For most of my childhood, the feedback I received was that I was special. More advanced than all my peers. Deserving of unique opportunities. Teachers offered to tutor me privately after hours; I got asked to move up year groups (which is not really a thing that happens in the UK generally); I marked the work of students two years older than me; I was privy to information none of my classmates received; I was immune to rules that others had to follow. It felt a little bit like stardom. Big fish. Small pond.

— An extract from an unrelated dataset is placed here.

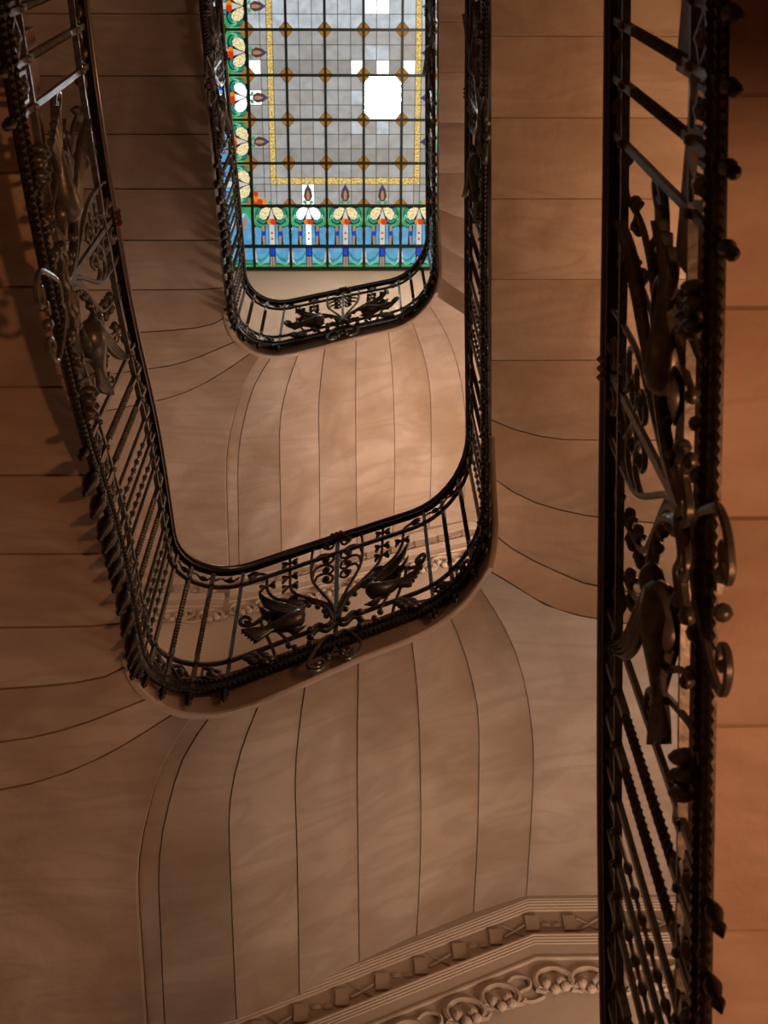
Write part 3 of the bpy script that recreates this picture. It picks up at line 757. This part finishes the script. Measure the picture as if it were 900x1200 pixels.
def circ(cx, cy, r, n=10, ry=None): return [(cx + r * math.cos(2*math.pi*q/n), cy + (ry or r) * math.sin(2*math.pi*q/n)) for q in range(n)]
def mir(P): return [(1 - x, y) for x, y in P]
B1 = []   # (name, polygon in cell coords x 0..1, y 0 (field side) .. 1, material, layer)
B1 += [('sky_piece', [(0.05, 0.5), (0.22, 0.55), (0.2, 0.98), (0.03, 0.98)], 'sky', 0), ('sky_piece', [(0.34, 0.45), (0.41, 0.45), (0.41, 0.98), (0.32, 0.98)], 'sky', 0),
       ('wing_piece', [(0.49, 0.04), (0.36, 0.02), (0.24, 0.06), (0.17, 0.16), (0.17, 0.27), (0.25, 0.35), (0.35, 0.33), (0.44, 0.2)], 'wing', 0),
       ('teal_scroll', [(0.16, 0.02), (0.09, 0.14), (0.09, 0.28), (0.16, 0.39), (0.27, 0.44), (0.36, 0.40), (0.38, 0.34), (0.25, 0.37), (0.16, 0.28), (0.155, 0.16), (0.22, 0.05)], 'teal', 1),
       ('green_scroll', [(0.0, 0.02), (0.14, 0.02), (0.07, 0.14), (0.07, 0.3), (0.15, 0.42), (0.28, 0.47), (0.36, 0.45), (0.3, 0.51), (0.16, 0.52), (0.02, 0.46)], 'green', 1),
       ('green_curl', [(0.07, 0.34), (0.09, 0.22), (0.15, 0.19), (0.20, 0.24), (0.19, 0.31), (0.14, 0.30), (0.15, 0.25), (0.11, 0.27), (0.10, 0.36)], 'mint', 2), ('mint_edge', [(0.0, 0.03), (0.05, 0.03), (0.04, 0.2), (0.05, 0.38), (0.0, 0.42)], 'mint', 2),
       ('side_column', [(0.22, 0.5), (0.30, 0.46), (0.31, 0.6), (0.31, 0.98), (0.25, 0.98), (0.235, 0.75)], 'beige', 1),
       ('blue_square', [(0.215, 0.62), (0.32, 0.62), (0.32, 0.75), (0.215, 0.75)], 'blue', 2),
       ('white_sliver', [(0.0, 0.55), (0.045, 0.55), (0.02, 0.98), (0.0, 0.98)], 'white', 0)]
B1 += [(n, mir(P), m, l) for n, P, m, l in B1]
B1 += [('white_spear', [(0.5, 0.05), (0.45, 0.22), (0.42, 0.32), (0.58, 0.32), (0.55, 0.22)], 'white', 0),
       ('white_column', [(0.425, 0.34), (0.575, 0.34), (0.575, 0.98), (0.425, 0.98)], 'white', 0),
       ('red_disc', circ(0.545, 0.385, 0.09, 10, 0.085), 'red', 3), ('orange_disc', circ(0.45, 0.385, 0.085, 10, 0.08), 'orange', 2),
       ('red_triangle', [(0.5, 0.62), (0.45, 0.70), (0.55, 0.70)], 'red', 1), ('red_triangle', [(0.5, 0.77), (0.45, 0.85), (0.55, 0.85)], 'red', 1)]
B2 = [('sky_piece', [(0.03, 0.03), (0.42, 0.03), (0.42, 0.8), (0.1, 0.8)], 'sky', 0),
      ('wave', [(0.03, 0.45), (0.15, 0.6), (0.28, 0.5), (0.42, 0.18), (0.42, 0.3), (0.29, 0.62), (0.15, 0.72), (0.03, 0.57)], 'teal', 1),
      ('wave', [(0.05, 0.68), (0.16, 0.82), (0.29, 0.72), (0.42, 0.45), (0.42, 0.52), (0.29, 0.78), (0.15, 0.88), (0.05, 0.75)], 'mint', 1),
      ('white_sliver', [(0.0, 0.03), (0.03, 0.03), (0.10, 0.7), (0.05, 0.8)], 'white', 1),
      ('green_strip', [(0.01, 0.84), (0.43, 0.84), (0.43, 0.99), (0.01, 0.99)], 'green', 0),
      ('base_column', [(0.44, 0.45), (0.495, 0.45), (0.495, 0.99), (0.43, 0.99)], 'beige', 0)]
B2 += [(n, mir(P), m, l) for n, P, m, l in B2]
B2 += [('blue_square', [(0.435, 0.03), (0.565, 0.03), (0.565, 0.42), (0.435, 0.42)], 'blue', 1)]
BUD = [('bud_petal', [(0.500, 0.49), (0.410, 0.62), (0.380, 0.78), (0.440, 0.9), (0.560, 0.9), (0.620, 0.78), (0.590, 0.62)], 'brown', 2),
       ('bud_core', [(0.500, 0.6), (0.455, 0.72), (0.462, 0.86), (0.538, 0.86), (0.545, 0.72)], 'beige', 3),
       ('bud_tip', [(0.500, 0.47), (0.432, 0.6), (0.500, 0.66), (0.568, 0.6)], 'violet', 3),
       ('bud_leaf', [(0.470, 0.98), (0.350, 0.93), (0.380, 0.86), (0.455, 0.9)], 'green', 3), ('bud_leaf', [(0.530, 0.98), (0.650, 0.93), (0.620, 0.86), (0.545, 0.9)], 'green', 3)]
FRUIT = [('red_disc', circ(0.1, 0.72, 0.075), 'red', 3), ('orange_disc', circ(0.1, 0.83, 0.085), 'orange', 2), ('red_disc', circ(0.2, 0.91, 0.085), 'red', 3), ('red_disc', circ(0.31, 0.9, 0.08), 'orange', 2),
         ('bud_leaf', [(0.03, 0.64), (0.07, 0.58), (0.12, 0.5), (0.11, 0.6)], 'green', 3), ('bud_leaf', [(0.4, 0.93), (0.47, 0.88), (0.56, 0.92), (0.48, 0.96)], 'green', 3)]
def cell(items, f, bright=False):
    for n, P, m, l in items:
        mm = m
        if bright and m in ('wing', 'white'): mm = 'lit'
        piece(n, [f(x, y) for x, y in P], mm, l, 0.006)
xr0 = FX0 + CW * NC
for i in range(NC):
    x0 = FX0 + i * CW
    cell(B1, lambda x, y: (x0 + x * CW, FY0 + 0.02 + y * (BH1 - 0.04)), i == 1)
    cell(B2, lambda x, y: (x0 + x * CW, FY0 + BH1 + 0.02 + y * (BH2 - 0.03)))
    if 0 < i < NC - 1: cell(BUD, lambda x, y: (x0 + x * CW, FY0 - CH + y * CH))
cell(FRUIT, lambda x, y: (FX0 + x * CW, FY0 - CH + y * CH)); cell(FRUIT, lambda x, y: (xr0 - x * CW, FY0 - CH + y * CH))
for r in range(7):
    y0 = FY0 - (r + 1) * CH
    for g, xe in ((-1, FX0), (1, xr0)):
        cell(B1, lambda x, y: (xe + g * (0.02 + y * (BW1 - 0.04)), y0 + x * CH), g < 0 and r == 2)
        cell(B2, lambda x, y: (xe + g * (BW1 + 0.02 + y * (BW2 - 0.03)), y0 + x * CH))
        cell([('amber_corner', [(a_, 0.0), (abs(a_ - 0.17), 0.0), (a_, 0.17)], 'amber', 3) for a_ in (0.0, 1.0)], lambda x, y: (xe + g * (0.03 + y * (BW1 - 0.04)), y0 + 0.03 * (1 - 2 * x) + x * CH))
        if r > 0: cell(BUD, lambda x, y: (xe - g * (CW - y * CW), y0 + x * CH))
# border corners
for g, xe in ((-1, FX0), (1, xr0)):
    f = lambda x, y: (xe + g * (0.02 + y * (BW1 - 0.04)), FY0 + 0.02 + x * (BH1 - 0.04))
    cell([('sky_piece', [(0.02, 0.02), (0.98, 0.02), (0.98, 0.98), (0.02, 0.98)], 'sky', 0), ('white_sliver', [(0.05, 0.05), (0.6, 0.5), (0.5, 0.6)], 'white', 1),
          ('side_column', [(0.3, 0.1), (0.9, 0.3), (0.85, 0.42), (0.28, 0.2)], 'beige', 1), ('green_scroll', [(0.02, 0.02), (0.4, 0.02), (0.2, 0.12), (0.12, 0.4), (0.02, 0.45)], 'green', 2)], f)
for g, xe in ((-1, FX0), (1, xr0)):
    for bx0, bx1, by0, by1 in ((BW1, BW1 + BW2, 0.0, BH1), (0.0, BW1, BH1, BH1 + BH2), (BW1, BW1 + BW2, BH1, BH1 + BH2)):
        for nm, c0, c1, mt in (('sky_piece', 0.06, 0.62, 'sky'), ('teal_band', 0.66, 0.8, 'teal'), ('green_strip', 0.84, 0.96, 'green')):
            if by0 == 0.0: P = [(bx0 + c0 * (bx1 - bx0), by0 + .03), (bx0 + c1 * (bx1 - bx0), by0 + .03), (bx0 + c1 * (bx1 - bx0), by1 - .03), (bx0 + c0 * (bx1 - bx0), by1 - .03)]
            else: P = [(bx0 + .03, by0 + c0 * (by1 - by0)), (bx1 - .03, by0 + c0 * (by1 - by0)), (bx1 - .03, by0 + c1 * (by1 - by0)), (bx0 + .03, by0 + c1 * (by1 - by0))]
            piece(nm, [(xe + g * x, FY0 + y) for x, y in P], mt)
# ceiling around the skylight
ch = 0.15
for k, (xa, xb, ya, yb) in enumerate(((XLW, XS[0], -3.9, DW), (XS[-1], XRW, -3.9, DW), (XS[0], XS[-1], -3.9, YT), (XS[0], XS[-1], YS[-1], DW))):
    if xb - xa > 0.01 and yb - ya > 0.01:
        wall('ceiling' if k == 0 else 'ceiling.%03d' % k, ((xa + xb) / 2, (ya + yb) / 2, ZC + ch), ((xb - xa) / 2, (yb - ya) / 2, ch), 'plaster')
wall('roof_cover', (-0.15, 2.2, ZC + 2 * ch + 0.05), (4.3, 6.0, 0.05), 'plaster')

But no-one ever taught me how to get out. So I tried, and failed pathetically – no concept of the world outside my comfortable microcosm, where my reputation preceded me and everything was held out on a platter. There were snippets of wisdom, but never enough to build a bridge. No-one ever taught me how to try, and nothing in the pond meant I had to. I thought all my failures; all my faceplants trying to climb out of the damned thing, meant I was destined to remain there. That I wasn’t good enough for better.

I’ve been guiltily underachieving ever since. Inviting in situations that proved my lack of worthiness, and crumbling even further under the weight of what I should have been. Even when I’ve excelled by others’ standards, I’ve known I was barely scratching the surface of my capacity.

I don’t know who I could have been if I’d had someone to show me the way up, but I am who I am now, and its high time I scooped out all this potential and turned it into something else. I still don’t know how, really. But it starts with art. It starts with the intention to create a thing the best I can make it.